The past few years living in Tunis, I started noticing new types of bsissa in shops and eateries, including gluten-free versions, and the food was becoming a regular topic of conversation. During lunch in the capital city one day, a new acquaintance told me that her mother is from Lamta, where an annual bsissa festival is held, and gave me the contact information of the festival organisers so I could learn more about why bsissa is so important to the town. When I called the number, Khairi Sassi, a young, enterprising entrepreneur, picked up and invited me to visit his family’s bsissa business.
Sassi and his family’s lives revolve around the making and selling of bsissa. In their small shop, which is crowded with shelves housing packets of bsissa powder, his father Dalel ladled out zrir – a Tunisian dessert made of sesame seeds, nuts such as hazelnuts and pine nuts, butter and honey – into plastic pots. Dalel gave me a spoon so I could dig in and taste it, which is often sold alongside bsissa as its more luxurious counterpart, while Sassi showed me all the different types of bsissa available for sale and told me about his business.
“We all work together as a family – mum, dad, my sister and me,” Sassi said. “My mum used to work in an office and hated it, so we set up the workshop and we financed it all ourselves.”
We then headed to the family’s home in a working-class seafront neighbourhood.

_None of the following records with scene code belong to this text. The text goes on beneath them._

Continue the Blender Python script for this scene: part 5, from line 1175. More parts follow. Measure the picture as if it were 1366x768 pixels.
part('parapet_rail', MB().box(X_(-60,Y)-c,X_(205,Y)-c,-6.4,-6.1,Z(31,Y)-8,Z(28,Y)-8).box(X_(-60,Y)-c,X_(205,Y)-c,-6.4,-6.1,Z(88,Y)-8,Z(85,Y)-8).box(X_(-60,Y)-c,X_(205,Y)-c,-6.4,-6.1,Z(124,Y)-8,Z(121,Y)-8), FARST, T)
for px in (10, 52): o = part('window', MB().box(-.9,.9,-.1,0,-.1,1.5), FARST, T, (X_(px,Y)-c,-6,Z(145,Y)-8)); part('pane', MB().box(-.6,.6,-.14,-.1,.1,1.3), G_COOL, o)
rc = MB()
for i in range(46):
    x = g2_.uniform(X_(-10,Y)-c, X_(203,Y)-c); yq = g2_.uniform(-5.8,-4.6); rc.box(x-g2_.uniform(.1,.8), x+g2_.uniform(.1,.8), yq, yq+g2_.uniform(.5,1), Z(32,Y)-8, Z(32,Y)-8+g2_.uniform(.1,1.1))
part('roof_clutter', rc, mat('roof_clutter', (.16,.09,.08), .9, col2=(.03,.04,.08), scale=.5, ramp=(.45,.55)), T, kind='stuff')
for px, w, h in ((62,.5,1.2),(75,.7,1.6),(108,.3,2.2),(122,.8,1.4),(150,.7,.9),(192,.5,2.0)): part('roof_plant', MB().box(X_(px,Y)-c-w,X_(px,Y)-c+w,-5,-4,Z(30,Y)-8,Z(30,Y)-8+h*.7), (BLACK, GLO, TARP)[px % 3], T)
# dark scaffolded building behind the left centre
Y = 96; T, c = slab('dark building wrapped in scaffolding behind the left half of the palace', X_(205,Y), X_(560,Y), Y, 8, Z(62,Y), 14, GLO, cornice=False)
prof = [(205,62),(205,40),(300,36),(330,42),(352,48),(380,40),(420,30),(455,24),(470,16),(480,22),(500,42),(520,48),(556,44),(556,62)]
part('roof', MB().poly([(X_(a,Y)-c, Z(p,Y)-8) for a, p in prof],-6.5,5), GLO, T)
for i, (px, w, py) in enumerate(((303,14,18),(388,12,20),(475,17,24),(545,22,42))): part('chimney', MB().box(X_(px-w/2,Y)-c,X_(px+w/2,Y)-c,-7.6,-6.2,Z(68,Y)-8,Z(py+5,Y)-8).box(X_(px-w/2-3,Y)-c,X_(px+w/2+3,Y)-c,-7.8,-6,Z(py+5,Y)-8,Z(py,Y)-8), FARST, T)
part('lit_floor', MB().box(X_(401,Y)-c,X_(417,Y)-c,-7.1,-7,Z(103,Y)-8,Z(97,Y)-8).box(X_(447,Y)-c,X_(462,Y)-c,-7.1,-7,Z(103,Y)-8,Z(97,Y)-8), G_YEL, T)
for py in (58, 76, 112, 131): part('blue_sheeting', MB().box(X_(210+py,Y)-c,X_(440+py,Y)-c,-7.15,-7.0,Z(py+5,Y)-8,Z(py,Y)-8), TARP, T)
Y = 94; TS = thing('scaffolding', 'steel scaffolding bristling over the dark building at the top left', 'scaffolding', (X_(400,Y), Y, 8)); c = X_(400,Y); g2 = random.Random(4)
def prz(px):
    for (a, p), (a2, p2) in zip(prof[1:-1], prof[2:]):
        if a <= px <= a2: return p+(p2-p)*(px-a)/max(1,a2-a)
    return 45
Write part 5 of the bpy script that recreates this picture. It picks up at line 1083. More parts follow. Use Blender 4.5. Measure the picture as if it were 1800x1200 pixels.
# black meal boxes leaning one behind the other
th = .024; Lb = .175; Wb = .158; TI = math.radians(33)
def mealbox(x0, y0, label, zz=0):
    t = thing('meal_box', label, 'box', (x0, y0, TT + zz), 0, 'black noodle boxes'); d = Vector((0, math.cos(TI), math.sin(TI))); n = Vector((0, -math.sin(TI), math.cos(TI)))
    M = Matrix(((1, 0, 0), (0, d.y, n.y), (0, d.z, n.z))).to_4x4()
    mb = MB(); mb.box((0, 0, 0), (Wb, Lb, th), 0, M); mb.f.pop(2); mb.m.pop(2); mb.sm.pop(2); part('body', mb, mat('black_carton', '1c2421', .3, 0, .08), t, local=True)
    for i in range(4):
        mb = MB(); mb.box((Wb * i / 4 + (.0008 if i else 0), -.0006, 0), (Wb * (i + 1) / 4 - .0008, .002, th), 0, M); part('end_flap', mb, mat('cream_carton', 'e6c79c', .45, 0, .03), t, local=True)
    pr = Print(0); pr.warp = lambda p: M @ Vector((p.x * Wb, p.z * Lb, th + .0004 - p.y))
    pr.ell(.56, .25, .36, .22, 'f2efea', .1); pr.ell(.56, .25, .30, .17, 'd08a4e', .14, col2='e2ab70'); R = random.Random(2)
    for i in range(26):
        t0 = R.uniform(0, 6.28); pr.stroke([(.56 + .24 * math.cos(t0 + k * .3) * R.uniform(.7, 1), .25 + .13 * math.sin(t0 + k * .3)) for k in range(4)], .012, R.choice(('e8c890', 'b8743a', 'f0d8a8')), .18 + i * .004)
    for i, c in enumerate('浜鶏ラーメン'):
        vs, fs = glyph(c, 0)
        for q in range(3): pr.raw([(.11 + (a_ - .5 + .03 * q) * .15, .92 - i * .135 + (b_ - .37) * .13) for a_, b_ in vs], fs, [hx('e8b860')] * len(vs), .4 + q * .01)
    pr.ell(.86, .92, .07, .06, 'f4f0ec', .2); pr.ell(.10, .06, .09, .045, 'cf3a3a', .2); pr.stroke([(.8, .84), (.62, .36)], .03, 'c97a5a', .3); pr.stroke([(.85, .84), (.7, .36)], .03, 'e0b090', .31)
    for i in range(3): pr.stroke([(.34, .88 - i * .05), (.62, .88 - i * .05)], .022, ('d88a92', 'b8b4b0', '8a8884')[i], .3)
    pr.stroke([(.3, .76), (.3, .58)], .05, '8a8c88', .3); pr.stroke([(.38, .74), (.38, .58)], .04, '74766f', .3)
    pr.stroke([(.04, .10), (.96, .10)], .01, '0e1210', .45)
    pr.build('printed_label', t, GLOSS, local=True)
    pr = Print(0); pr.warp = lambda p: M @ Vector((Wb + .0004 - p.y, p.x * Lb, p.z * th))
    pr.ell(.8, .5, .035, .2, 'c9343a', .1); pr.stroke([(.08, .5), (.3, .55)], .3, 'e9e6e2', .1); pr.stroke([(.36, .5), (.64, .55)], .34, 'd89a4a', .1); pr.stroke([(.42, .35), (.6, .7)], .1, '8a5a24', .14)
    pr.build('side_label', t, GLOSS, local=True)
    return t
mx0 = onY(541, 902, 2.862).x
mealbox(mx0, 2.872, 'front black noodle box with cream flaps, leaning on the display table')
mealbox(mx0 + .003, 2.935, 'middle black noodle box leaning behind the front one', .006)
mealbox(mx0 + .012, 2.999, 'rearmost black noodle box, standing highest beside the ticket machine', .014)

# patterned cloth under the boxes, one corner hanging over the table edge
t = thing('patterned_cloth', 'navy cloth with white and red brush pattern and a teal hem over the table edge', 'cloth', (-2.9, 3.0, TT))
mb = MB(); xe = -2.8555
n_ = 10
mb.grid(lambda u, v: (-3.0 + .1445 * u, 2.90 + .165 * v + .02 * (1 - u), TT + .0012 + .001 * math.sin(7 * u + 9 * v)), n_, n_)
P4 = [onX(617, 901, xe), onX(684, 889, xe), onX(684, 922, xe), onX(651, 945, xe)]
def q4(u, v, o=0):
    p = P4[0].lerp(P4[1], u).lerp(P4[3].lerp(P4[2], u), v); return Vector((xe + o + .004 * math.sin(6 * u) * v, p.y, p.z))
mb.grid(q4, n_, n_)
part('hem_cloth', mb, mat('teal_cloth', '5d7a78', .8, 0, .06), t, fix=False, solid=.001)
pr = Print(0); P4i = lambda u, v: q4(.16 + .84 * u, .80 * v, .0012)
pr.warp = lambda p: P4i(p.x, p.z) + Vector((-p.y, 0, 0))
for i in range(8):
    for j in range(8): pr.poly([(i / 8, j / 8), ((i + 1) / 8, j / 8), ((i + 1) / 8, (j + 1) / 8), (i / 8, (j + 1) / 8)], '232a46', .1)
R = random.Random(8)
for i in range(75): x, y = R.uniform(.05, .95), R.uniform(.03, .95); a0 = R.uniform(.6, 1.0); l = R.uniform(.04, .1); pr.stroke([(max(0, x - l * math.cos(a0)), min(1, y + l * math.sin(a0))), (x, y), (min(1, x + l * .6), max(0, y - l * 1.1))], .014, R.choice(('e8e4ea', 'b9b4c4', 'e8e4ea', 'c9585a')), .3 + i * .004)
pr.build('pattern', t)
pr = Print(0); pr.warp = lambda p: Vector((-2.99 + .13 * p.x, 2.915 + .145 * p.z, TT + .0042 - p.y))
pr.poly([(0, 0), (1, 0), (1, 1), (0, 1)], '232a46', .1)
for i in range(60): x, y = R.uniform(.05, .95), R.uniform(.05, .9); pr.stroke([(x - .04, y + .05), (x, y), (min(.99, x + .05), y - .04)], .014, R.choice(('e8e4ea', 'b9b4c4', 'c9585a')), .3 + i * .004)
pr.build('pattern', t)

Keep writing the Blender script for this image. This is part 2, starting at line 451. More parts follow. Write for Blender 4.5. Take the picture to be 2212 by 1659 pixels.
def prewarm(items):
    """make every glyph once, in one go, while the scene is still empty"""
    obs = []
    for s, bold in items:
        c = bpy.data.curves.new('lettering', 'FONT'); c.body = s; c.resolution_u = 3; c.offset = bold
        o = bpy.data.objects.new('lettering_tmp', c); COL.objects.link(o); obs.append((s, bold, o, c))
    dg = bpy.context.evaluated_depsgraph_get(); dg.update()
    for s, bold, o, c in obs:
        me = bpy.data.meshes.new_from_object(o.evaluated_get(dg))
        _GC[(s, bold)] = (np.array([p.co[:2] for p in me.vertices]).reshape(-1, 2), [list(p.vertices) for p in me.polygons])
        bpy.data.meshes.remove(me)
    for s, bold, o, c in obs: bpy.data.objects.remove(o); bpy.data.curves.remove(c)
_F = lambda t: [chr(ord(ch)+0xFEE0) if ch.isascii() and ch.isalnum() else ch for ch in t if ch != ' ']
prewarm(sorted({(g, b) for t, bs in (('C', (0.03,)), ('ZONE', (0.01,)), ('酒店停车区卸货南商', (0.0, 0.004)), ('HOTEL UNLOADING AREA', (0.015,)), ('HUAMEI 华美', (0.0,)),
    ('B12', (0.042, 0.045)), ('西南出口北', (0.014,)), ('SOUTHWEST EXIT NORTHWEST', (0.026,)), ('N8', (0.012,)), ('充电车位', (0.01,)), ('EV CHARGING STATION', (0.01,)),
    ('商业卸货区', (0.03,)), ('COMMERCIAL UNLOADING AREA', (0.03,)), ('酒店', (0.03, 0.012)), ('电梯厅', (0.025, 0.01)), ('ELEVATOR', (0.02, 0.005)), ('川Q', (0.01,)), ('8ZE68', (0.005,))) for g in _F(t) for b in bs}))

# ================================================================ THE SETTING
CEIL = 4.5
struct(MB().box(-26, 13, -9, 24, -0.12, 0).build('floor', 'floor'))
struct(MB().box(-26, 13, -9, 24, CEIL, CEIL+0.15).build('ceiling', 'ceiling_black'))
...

On its ground floor was a small, modern and scrupulously clean bsissa-making workshop, where I was greeted by the smell of roasting wheat along with a warm smile and handshake from Sassi’s mother, Zahia Bousrhi. She showed me the entire process, pouring the hot roasted wheat into large metal bowls and measuring out other ingredients including chickpeas, beans, almonds and spices. Once everything is mixed, it’s packed up and taken to the local miller, who grinds it into the finished product: an unassuming looking but flavour-packed powder.
Bousrhi took me outside and pointed out the home built on top of the workshop. She said, “I built those three floors – everything good that I have comes from bsissa.”
Bsissa has been a lifeline for the Lamtiens, who have managed to develop a thriving cottage industry from it. However, it’s more than just something to eat to Tunisians. It’s also a marker of major life events such as weddings, births and moving into a new home, as well as holidays and other special occasions.